SANTA CLARITA — The Newhall Land and Farming Co.'s deal with Newhall schools to pay up to $70 million for campus construction has touched off a renewed effort by other school districts in the Santa Clarita Valley to pry more money out of housing developers.

Newhall Land agreed last month to pay for the construction of at least six elementary schools to mitigate the impact of two vast new developments. The deal calls for the developer not only to provide the land--a common action these days--but to pay for the schools that children from the new housing tracts will fill.

In exchange, Newhall Land wins support from the influential school district for its projects and moves toward satisfying a court ruling that in part said the developer had not adequately compensated schools.

The agreement was forged as the company takes to the Los Angeles County Planning Commission its plan to build two communities that would increase the Santa Clarita Valley's population by at least 70,000.

The pact has set a new standard for developers and school districts in the Santa Clarita Valley as they wrestle over who should pay for schools when huge housing tracts are built.

As state funding for new construction has all but dried up and bond measures to finance new schools have been consistently rejected by voters, cash-strapped school officials say the Newhall deal has emboldened them to press developers even harder to ante up more for schools, which are severely crowded.

"You're going to see a change that I predict would have an effect on all districts and all development" in the future, said Robert C. Lee, superintendent of the Hart Union High School District.

In addition, the Newhall deal has begun to unravel a delicate, 3-year-old agreement between developers, Los Angeles County, the city of Santa Clarita and its school districts. The agreement called for builders to pay more than state law requires to compensate school districts for the influx of students, but less than the Newhall deal stipulated.

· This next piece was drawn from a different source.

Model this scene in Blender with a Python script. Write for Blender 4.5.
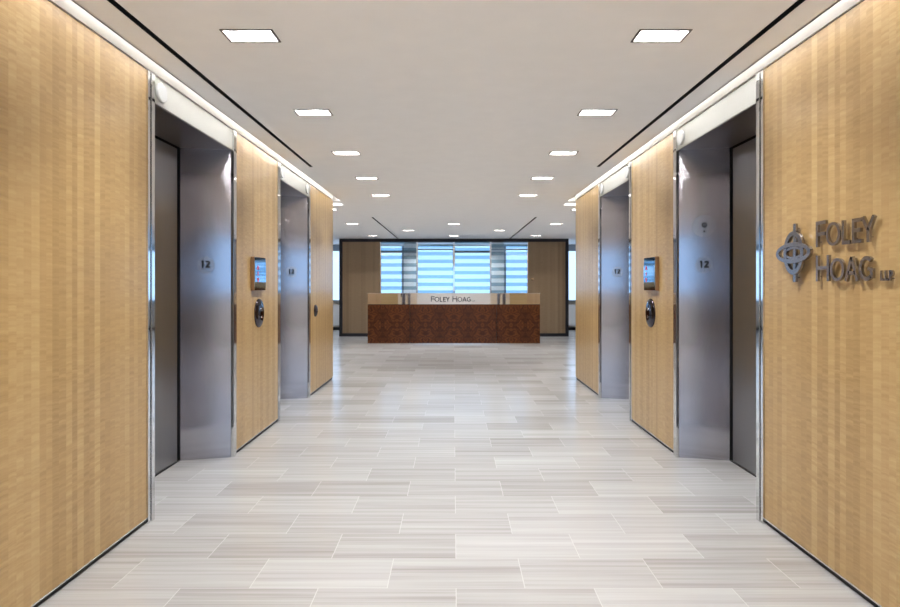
import bpy, bmesh, math
from mathutils import Vector, Matrix

for o in list(bpy.data.objects):
    bpy.data.objects.remove(o, do_unlink=True)
S = bpy.context.scene
C = S.collection

# ------------------------------------------------------------------ camera, sky, exposure
cd = bpy.data.cameras.new('camera')
cam = bpy.data.objects.new('camera', cd)
C.objects.link(cam)
cam.location = (-0.012, 0, 1.41)
cam.rotation_euler = (math.radians(90), 0, 0)
cd.sensor_width = 36
cd.lens = 24
cd.shift_x = -3.5 / 900
cd.shift_y = -18.5 / 900
cd.clip_start = 0.05
S.camera = cam

S.view_settings.view_transform = 'Standard'
S.view_settings.look = 'None'
S.view_settings.gamma = 1
S.view_settings.exposure = 0.64
S.view_settings.use_curve_mapping = False

W = bpy.data.worlds.new('daylight')
S.world = W
W.use_nodes = True
bg = W.node_tree.nodes['Background']
bg.inputs['Color'].default_value = (0.53, 0.68, 1.0, 1)
bg.inputs['Strength'].default_value = 1.55

LAMP = (0.97, 0.98, 1.0)
DOWN_W = 16.0        # watts per recessed downlight
COVE_W = 9.0        # watts per metre of cove strip
CH = 2.682           # ceiling height
WX = 1.822            # half width of the elevator hall
CE = 1.72            # ceiling edge at the cove
END = 9.01           # where the hall opens to the lobby
BACK = -5.0
NEAR = -1.2          # the hall opens again behind the viewer
EXT = 18.8           # outer wall
LX = 6.5             # half width of lobby
LE = 9.11            # lobby side edge of the cove gap


def area_light(name, loc, direction, sx, sy, watts, color=LAMP, portal=False, parent=None, spread=180):
    ld = bpy.data.lights.new(name, 'AREA')
    ld.shape = 'RECTANGLE'
    ld.size = sx
    ld.size_y = sy
    ld.energy = watts
    ld.color = color
    ld.spread = math.radians(spread)
    if portal:
        ld.cycles.is_portal = True
    lo = bpy.data.objects.new(name, ld)
    C.objects.link(lo)
    lo.rotation_euler = Vector(direction).to_track_quat('-Z', 'Y').to_euler()
    lo.location = loc
    if parent:
        lo.parent = parent
        lo.location = Vector(loc) - parent.location
    return lo


# cove strips run along both sides of the hall above the ceiling edge
for s in (-1, 1):
    for (a, b) in ((NEAR, 0.4), (0.4, 4.8), (4.8, 9.0)):
        o = area_light('cove_lamp', (s * 1.695, (a + b) / 2, CH + 0.14), (s, 0, -0.9), b - a, 0.02, COVE_W * (b - a))
        # long side along Y
        o.rotation_euler = Matrix((Vector((0, 1, 0)), Vector((0, 1, 0)).cross(Vector((s, 0, -0.9)).normalized()).normalized() * -1,
                                   -Vector((s, 0, -0.9)).normalized())).transposed().to_euler()
    area_light('cove_lamp', (s * 4.2, LE + 0.06, CH + 0.12), (0, -1, -0.25), 4.2, 0.02, COVE_W * 2.5)
# daylight portals
area_light('portal', (0, EXT - 0.05, 1.7), (0, -1, 0), 12.8, 1.6, 1, portal=True)
area_light('portal', (0, BACK + 0.05, 1.75), (0, 1, 0), 6.2, 1.6, 1, portal=True)

# ------------------------------------------------------------------ helpers


def nb():
    return bmesh.new()


def box(bm, x0, x1, y0, y1, z0, z1):
    if x0 > x1: x0, x1 = x1, x0
    if y0 > y1: y0, y1 = y1, y0
    v = [bm.verts.new(p) for p in ((x0, y0, z0), (x1, y0, z0), (x1, y1, z0), (x0, y1, z0),
                                   (x0, y0, z1), (x1, y0, z1), (x1, y1, z1), (x0, y1, z1))]
    for f in ((0, 3, 2, 1), (4, 5, 6, 7), (0, 1, 5, 4), (1, 2, 6, 5), (2, 3, 7, 6), (3, 0, 4, 7)):
        bm.faces.new([v[i] for i in f])
    return v


def prism(bm, pts, z0, z1):
    """vertical prism over a plan outline"""
    a = [bm.verts.new((p[0], p[1], z0)) for p in pts]
    b = [bm.verts.new((p[0], p[1], z1)) for p in pts]
    n = len(pts)
    for i in range(n):
        bm.faces.new((a[i], a[(i + 1) % n], b[(i + 1) % n], b[i]))
    bm.faces.new(list(reversed(a)))
    bm.faces.new(b)


def slab(bm, pts, o, u, v, n, d0, d1):
    """outline pts (2D) on the plane o,u,v extruded along n from d0 to d1"""
    o, u, v, n = Vector(o), Vector(u), Vector(v), Vector(n)
    a = [bm.verts.new(o + u * p[0] + v * p[1] + n * d0) for p in pts]
    b = [bm.verts.new(o + u * p[0] + v * p[1] + n * d1) for p in pts]
    k = len(pts)
    for i in range(k):
        bm.faces.new((a[i], a[(i + 1) % k], b[(i + 1) % k], b[i]))
    bm.faces.new(list(reversed(a)))
    bm.faces.new(b)


def ring(bm, outer, inner, o, u, v, n, d0, d1):
    o, u, v, n = Vector(o), Vector(u), Vector(v), Vector(n)
    P = lambda p, d: bm.verts.new(o + u * p[0] + v * p[1] + n * d)
    A0 = [P(p, d0) for p in outer]; A1 = [P(p, d1) for p in outer]
    B0 = [P(p, d0) for p in inner]; B1 = [P(p, d1) for p in inner]
    k = len(outer)
    for i in range(k):
        j = (i + 1) % k
        bm.faces.new((A0[i], A0[j], A1[j], A1[i]))
        bm.faces.new((B1[i], B1[j], B0[j], B0[i]))
        bm.faces.new((A1[i], A1[j], B1[j], B1[i]))
        bm.faces.new((A0[j], A0[i], B0[i], B0[j]))


def ell(cx, cy, rx, ry, n=40, a0=0, a1=360):
    full = abs(a1 - a0) >= 360
    m = n if full else n + 1
    return [(cx + rx * math.cos(math.radians(a0 + (a1 - a0) * i / n)),
             cy + ry * math.sin(math.radians(a0 + (a1 - a0) * i / n))) for i in range(m)]


def band(bm, pts, w, o, u, v, n, d0, d1):
    """open stroke of width w along pts"""
    L, R = [], []
    for i, p in enumerate(pts):
        a = Vector(pts[max(i - 1, 0)]); b = Vector(pts[min(i + 1, len(pts) - 1)])
        t = (b - a).normalized()
        nn = Vector((-t.y, t.x))
        k = 1.0
        if 0 < i < len(pts) - 1:
            t1 = (Vector(p) - a).normalized(); t2 = (b - Vector(p)).normalized()
            c = max(0.5, math.sqrt(max(0.0, (1 + t1.dot(t2)) / 2)))
            k = 1 / c
        L.append(Vector(p) + nn * w / 2 * k); R.append(Vector(p) - nn * w / 2 * k)
    o, u, v, n = Vector(o), Vector(u), Vector(v), Vector(n)
    P = lambda p, d: bm.verts.new(o + u * p.x + v * p.y + n * d)
    l0 = [P(p, d0) for p in L]; l1 = [P(p, d1) for p in L]
    r0 = [P(p, d0) for p in R]; r1 = [P(p, d1) for p in R]
    k = len(pts)
    for i in range(k - 1):
        bm.faces.new((l0[i], l0[i + 1], l1[i + 1], l1[i]))
        bm.faces.new((r1[i], r1[i + 1], r0[i + 1], r0[i]))
        bm.faces.new((l1[i], l1[i + 1], r1[i + 1], r1[i]))
        bm.faces.new((l0[i + 1], l0[i], r0[i], r0[i + 1]))
    bm.faces.new((l0[0], l1[0], r1[0], r0[0]))
    bm.faces.new((r0[-1], r1[-1], l1[-1], l0[-1]))


def obj(name, bm, m, parent=None, bevel=0, label=None, smooth=False):
    bmesh.ops.recalc_face_normals(bm, faces=bm.faces)
    root = parent
    while root is not None and root.parent is not None:
        root = root.parent
    if root is not None:
        bmesh.ops.translate(bm, verts=bm.verts, vec=-root.location)
    me = bpy.data.meshes.new(name)
    bm.to_mesh(me)
    bm.free()
    me.materials.append(m)
    o = bpy.data.objects.new(name, me)
    C.objects.link(o)
    if parent is not None:
        o.parent = parent
    if bevel:
        b = o.modifiers.new('bevel', 'BEVEL')
        b.width = bevel
        b.segments = 2
        b.limit_method = 'ANGLE'
    if smooth:
        for p in me.polygons:
            p.use_smooth = True
    if label:
        o['label'] = label
    return o


def thing(name, label, cat, loc, group=None):
    o = bpy.data.objects.new(name, None)
    C.objects.link(o)
    o.empty_display_size = 0.1
    o.location = loc
    o['label'] = label
    o['category'] = cat
    if group:
        o['group'] = group
    return o


def struct(o):
    o['kind'] = 'structure'
    return o


# ------------------------------------------------------------------ materials


class NT:
    def __init__(self, name):
        self.m = bpy.data.materials.new(name)
        self.m.use_nodes = True
        self.t = self.m.node_tree
        self.b = self.t.nodes['Principled BSDF']
        self.out = self.t.nodes['Material Output']

    def n(self, typ, **kw):
        nd = self.t.nodes.new(typ)
        for k, v in kw.items():
            setattr(nd, k, v)
        return nd

    def l(self, a, b):
        self.t.links.new(a, b)

    def put(self, sock, v):
        if hasattr(v, 'is_output'):
            self.l(v, sock)
        else:
            sock.default_value = v

    def math(self, op, a, b=0.0, c=None):
        nd = self.n('ShaderNodeMath', operation=op)
        self.put(nd.inputs[0], a)
        self.put(nd.inputs[1], b)
        if c is not None:
            self.put(nd.inputs[2], c)
        return nd.outputs[0]

    def comb(self, x, y, z):
        nd = self.n('ShaderNodeCombineXYZ')
        for i, v in enumerate((x, y, z)):
            self.put(nd.inputs[i], v)
        return nd.outputs[0]

    def noise(self, vec, scale=1.0, detail=2.0, rough=0.5, dist=0.0):
        nd = self.n('ShaderNodeTexNoise')
        self.l(vec, nd.inputs['Vector'])
        nd.inputs['Scale'].default_value = scale
        nd.inputs['Detail'].default_value = detail
        nd.inputs['Roughness'].default_value = rough
        nd.inputs['Distortion'].default_value = dist
        return nd.outputs[0]

    def white(self, vec):
        nd = self.n('ShaderNodeTexWhiteNoise', noise_dimensions='3D')
        self.l(vec, nd.inputs['Vector'])
        return nd.outputs['Value']

    def mix(self, f, a, b, blend='MIX'):
        nd = self.n('ShaderNodeMix', data_type='RGBA', blend_type=blend)
        self.put(nd.inputs[0], f)
        for s_, v in ((nd.inputs[6], a), (nd.inputs[7], b)):
            if isinstance(v, tuple):
                v = (*v, 1) if len(v) == 3 else v
            self.put(s_, v)
        return nd.outputs[2]

    def ramp(self, f, stops):
        nd = self.n('ShaderNodeValToRGB')
        self.l(f, nd.inputs[0])
        e = nd.color_ramp.elements
        while len(e) < len(stops):
            e.new(0.5)
        for i, (p, c) in enumerate(stops):
            e[i].position = p
            e[i].color = (*c, 1)
        return nd.outputs[0]

    def pos(self):
        g = self.n('ShaderNodeNewGeometry')
        sp = self.n('ShaderNodeSeparateXYZ')
        self.l(g.outputs['Position'], sp.inputs[0])
        return sp.outputs[0], sp.outputs[1], sp.outputs[2]


def plain(name, col, rough=0.5, metal=0.0, spec=0.5, emit=None, estr=0.0):
    t = NT(name)
    t.b.inputs['Base Color'].default_value = (*col, 1)
    t.b.inputs['Roughness'].default_value = rough
    t.b.inputs['Metallic'].default_value = metal
    t.b.inputs['Specular IOR Level'].default_value = spec
    if emit:
        t.b.inputs['Emission Color'].default_value = (*emit, 1)
        t.b.inputs['Emission Strength'].default_value = estr
    # faint procedural unevenness
    x, y, z = t.pos()
    nz = t.noise(t.comb(x, y, z), 6.0, 2.0)
    c2 = tuple(c * 0.94 for c in col)
    t.l(t.mix(nz, (*col, 1), (*c2, 1)), t.b.inputs['Base Color'])
    return t.m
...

Now that officials from the area's school districts have seen that fatter purses can be independently negotiated, all say they are reviewing the 1992 agreement. Most say they plan to simply pull out.

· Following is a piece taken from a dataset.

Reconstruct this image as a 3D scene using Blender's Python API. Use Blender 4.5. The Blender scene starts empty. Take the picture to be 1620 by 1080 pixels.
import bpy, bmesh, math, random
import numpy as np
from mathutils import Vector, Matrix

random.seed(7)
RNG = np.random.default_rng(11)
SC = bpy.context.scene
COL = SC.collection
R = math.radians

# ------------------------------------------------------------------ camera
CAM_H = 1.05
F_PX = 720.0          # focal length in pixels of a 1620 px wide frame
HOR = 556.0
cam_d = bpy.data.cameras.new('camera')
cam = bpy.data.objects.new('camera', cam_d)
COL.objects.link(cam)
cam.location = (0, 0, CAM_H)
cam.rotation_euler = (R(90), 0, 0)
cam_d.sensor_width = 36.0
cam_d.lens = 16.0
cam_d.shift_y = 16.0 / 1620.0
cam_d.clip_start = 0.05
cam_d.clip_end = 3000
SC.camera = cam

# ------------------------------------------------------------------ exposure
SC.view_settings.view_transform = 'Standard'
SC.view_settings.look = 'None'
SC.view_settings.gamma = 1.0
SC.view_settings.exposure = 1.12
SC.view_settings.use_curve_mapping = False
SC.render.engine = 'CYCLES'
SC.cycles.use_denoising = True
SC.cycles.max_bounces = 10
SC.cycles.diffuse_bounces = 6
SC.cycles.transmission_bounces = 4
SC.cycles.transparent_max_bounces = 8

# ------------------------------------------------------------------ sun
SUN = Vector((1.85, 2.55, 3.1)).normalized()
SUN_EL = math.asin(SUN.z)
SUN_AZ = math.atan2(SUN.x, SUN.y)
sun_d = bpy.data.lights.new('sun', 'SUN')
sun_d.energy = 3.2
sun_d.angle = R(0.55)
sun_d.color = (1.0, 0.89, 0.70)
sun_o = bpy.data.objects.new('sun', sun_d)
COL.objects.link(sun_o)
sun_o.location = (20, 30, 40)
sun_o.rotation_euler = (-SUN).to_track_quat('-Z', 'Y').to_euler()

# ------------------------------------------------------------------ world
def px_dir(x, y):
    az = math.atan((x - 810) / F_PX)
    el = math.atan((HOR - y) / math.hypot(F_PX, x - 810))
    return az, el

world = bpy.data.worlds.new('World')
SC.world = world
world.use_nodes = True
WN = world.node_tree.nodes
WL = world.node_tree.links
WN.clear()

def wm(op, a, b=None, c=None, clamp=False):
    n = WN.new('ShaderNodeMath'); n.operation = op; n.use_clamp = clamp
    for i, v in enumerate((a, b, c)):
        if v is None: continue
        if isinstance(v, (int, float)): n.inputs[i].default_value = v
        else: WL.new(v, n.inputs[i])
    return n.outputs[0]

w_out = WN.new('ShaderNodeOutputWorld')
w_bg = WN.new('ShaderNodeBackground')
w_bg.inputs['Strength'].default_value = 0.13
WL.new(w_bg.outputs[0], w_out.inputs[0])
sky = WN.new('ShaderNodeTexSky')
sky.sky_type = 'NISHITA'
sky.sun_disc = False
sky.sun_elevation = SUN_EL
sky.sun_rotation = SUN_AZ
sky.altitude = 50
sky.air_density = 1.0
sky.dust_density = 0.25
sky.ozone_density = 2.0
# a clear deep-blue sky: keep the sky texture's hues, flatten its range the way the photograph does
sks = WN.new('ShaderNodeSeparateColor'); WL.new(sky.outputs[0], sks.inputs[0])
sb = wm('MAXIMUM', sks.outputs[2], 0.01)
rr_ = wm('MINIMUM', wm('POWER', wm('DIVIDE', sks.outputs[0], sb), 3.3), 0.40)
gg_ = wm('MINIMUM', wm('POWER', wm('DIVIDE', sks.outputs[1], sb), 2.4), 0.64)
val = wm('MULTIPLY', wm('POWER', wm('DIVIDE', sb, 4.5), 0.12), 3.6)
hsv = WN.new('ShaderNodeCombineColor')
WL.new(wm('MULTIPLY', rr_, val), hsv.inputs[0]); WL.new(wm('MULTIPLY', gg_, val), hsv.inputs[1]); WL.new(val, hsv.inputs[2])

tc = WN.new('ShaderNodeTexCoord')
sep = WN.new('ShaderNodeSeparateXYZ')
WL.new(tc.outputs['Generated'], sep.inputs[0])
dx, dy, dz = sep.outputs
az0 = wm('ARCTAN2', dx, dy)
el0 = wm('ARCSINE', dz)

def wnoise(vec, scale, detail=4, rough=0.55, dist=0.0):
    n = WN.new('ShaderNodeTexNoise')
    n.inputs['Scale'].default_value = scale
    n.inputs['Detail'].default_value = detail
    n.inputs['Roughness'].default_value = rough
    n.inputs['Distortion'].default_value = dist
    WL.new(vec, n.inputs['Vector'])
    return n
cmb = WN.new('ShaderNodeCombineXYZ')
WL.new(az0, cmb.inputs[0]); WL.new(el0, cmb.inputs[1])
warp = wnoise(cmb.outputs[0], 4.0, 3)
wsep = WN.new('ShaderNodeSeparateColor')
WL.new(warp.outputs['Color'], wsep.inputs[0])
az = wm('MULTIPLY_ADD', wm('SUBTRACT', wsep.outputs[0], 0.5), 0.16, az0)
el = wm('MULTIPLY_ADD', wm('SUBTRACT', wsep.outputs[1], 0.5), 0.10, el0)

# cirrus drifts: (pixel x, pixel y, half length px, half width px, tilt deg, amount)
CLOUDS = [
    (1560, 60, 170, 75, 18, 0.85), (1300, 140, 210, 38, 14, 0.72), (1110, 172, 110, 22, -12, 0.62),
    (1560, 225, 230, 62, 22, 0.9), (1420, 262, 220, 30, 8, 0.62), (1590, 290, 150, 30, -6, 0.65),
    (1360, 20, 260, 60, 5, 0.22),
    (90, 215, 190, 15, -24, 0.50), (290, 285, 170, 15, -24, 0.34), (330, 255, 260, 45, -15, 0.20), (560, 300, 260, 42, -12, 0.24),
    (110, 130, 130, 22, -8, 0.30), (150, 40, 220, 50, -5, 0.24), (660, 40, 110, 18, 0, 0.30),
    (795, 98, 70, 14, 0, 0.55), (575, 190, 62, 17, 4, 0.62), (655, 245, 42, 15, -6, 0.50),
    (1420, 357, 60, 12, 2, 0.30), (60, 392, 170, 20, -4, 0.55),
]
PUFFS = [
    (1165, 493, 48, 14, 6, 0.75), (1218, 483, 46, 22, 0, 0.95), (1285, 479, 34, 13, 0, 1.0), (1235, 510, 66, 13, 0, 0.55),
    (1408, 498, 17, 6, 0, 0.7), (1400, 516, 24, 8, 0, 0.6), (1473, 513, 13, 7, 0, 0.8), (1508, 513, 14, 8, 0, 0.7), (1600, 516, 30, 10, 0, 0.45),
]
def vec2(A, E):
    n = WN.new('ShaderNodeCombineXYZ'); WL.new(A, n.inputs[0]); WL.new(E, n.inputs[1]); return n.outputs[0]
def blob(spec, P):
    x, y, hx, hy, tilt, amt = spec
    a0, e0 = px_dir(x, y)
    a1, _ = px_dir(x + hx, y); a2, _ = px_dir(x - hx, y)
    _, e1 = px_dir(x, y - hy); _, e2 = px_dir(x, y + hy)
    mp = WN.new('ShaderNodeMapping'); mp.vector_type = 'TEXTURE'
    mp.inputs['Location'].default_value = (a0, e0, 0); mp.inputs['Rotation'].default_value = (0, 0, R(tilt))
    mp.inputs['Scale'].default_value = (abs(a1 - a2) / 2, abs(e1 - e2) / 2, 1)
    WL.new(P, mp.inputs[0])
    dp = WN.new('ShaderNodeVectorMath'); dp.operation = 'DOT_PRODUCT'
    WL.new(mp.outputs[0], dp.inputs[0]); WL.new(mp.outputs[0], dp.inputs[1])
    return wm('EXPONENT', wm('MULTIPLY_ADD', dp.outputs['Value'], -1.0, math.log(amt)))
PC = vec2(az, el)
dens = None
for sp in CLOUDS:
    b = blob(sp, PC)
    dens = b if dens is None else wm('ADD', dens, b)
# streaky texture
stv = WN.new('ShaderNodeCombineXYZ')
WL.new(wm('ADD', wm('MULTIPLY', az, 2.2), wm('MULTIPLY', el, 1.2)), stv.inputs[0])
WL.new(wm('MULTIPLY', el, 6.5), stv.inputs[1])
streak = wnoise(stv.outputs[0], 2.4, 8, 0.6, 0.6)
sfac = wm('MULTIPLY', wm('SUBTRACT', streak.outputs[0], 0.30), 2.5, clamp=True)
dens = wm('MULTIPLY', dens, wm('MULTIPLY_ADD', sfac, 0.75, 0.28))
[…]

The agreement was not legally binding but was forged in an attempt to stop costly and protracted litigation between warring school districts and developers.

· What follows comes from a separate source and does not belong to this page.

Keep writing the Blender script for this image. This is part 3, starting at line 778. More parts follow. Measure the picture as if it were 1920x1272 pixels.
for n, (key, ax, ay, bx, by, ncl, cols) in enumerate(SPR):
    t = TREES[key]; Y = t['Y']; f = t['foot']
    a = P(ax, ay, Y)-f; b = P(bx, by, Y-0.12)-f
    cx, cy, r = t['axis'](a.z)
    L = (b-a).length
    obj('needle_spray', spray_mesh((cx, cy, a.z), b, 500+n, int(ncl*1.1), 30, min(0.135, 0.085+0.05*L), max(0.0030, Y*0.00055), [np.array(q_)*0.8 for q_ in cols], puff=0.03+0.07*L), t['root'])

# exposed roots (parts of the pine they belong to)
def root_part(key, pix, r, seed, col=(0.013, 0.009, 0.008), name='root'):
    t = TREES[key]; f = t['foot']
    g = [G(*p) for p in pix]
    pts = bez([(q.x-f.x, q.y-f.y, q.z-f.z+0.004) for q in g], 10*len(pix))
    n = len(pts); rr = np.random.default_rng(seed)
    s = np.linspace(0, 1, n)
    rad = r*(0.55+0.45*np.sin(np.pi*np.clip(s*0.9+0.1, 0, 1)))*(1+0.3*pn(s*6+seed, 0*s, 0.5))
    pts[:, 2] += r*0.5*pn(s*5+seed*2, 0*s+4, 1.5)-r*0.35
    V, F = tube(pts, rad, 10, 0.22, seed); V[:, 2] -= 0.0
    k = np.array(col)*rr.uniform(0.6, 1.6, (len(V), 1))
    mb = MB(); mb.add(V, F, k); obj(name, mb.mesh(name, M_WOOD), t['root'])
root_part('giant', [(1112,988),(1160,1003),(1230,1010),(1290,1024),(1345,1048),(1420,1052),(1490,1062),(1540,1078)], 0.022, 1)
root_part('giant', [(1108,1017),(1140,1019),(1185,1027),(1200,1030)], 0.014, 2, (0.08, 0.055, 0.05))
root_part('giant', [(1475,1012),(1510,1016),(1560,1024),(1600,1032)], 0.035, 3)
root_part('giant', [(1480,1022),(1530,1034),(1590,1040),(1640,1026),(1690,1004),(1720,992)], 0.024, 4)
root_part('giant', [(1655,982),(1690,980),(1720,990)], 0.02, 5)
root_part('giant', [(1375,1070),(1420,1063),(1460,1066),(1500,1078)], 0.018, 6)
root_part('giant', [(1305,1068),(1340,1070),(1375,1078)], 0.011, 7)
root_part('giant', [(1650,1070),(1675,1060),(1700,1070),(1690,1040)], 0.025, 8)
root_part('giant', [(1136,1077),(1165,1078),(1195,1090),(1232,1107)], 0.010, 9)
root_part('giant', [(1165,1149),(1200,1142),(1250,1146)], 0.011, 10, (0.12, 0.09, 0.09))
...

As developers seek government approval for their projects, a school district's support, or lack of it, can move or stall a proposal in City Hall or the County Hall of Administration.

In the case of Porta Bella, a nearly 3,000-unit housing project by Marina del Rey-based Northholme Partners, the Santa Clarita City Council has made it clear that unless the school districts are satisfied, the development won't be approved.

The get-tough movement among school districts has frustrated building industry representatives, who say they are being unfairly squeezed to pay for the state's abdication of responsibility to pay their share of public school construction.

"Obviously, the industry doesn't like it. We would be foolish to say that we did," said Cliff Allenby, a senior vice president with the Building Industry Assn. in Sacramento. "But, on the other hand, the way the system is working right now, we're kind of caught in the middle."

Typically, higher costs for developers are passed on to home buyers. Housing in the $150,000 range is particularly affected. Coincidentally, this range is the primary market for young families with children, Allenby said.

"We can't just build houses and walk out the door," Allenby said. "Unfortunately, we're being asked to fund more and more and it is having a detrimental effect on being able to build affordable housing."

Hart officials have already had their first session with Newhall Land representatives, and the high school district's board is expected to discuss the issue at its meeting this week.

Their needs, however, may be tough to meet.

Hart officials estimate that the new developments would bring in enough students to require the construction of two new high schools and two junior high schools, costing $120 million.

"You don't raise it with bake sales, that's for sure," said William Maddigan, director of business and fiscal services for the district. In the aftermath of the Newhall deal, Sam Veltri, manager of the Porta Bella project, anticipates that all the school districts will pull out of the 1992 agreement.

"I don't have a problem negotiating with the school districts," Veltri said. "What I don't like about it is . . . the mid-course change."

Newhall Land spokeswoman Marlee Lauffer said that despite the deal with Newhall schools, the company believes the 1992 agreement can still be viable.

"But there comes a point in time as these fees keep getting added onto a new home or commercial development where it becomes economically unfeasible," she said.

School advocates counter that developers use schools as a drawing point, particularly for lower-end home buyers.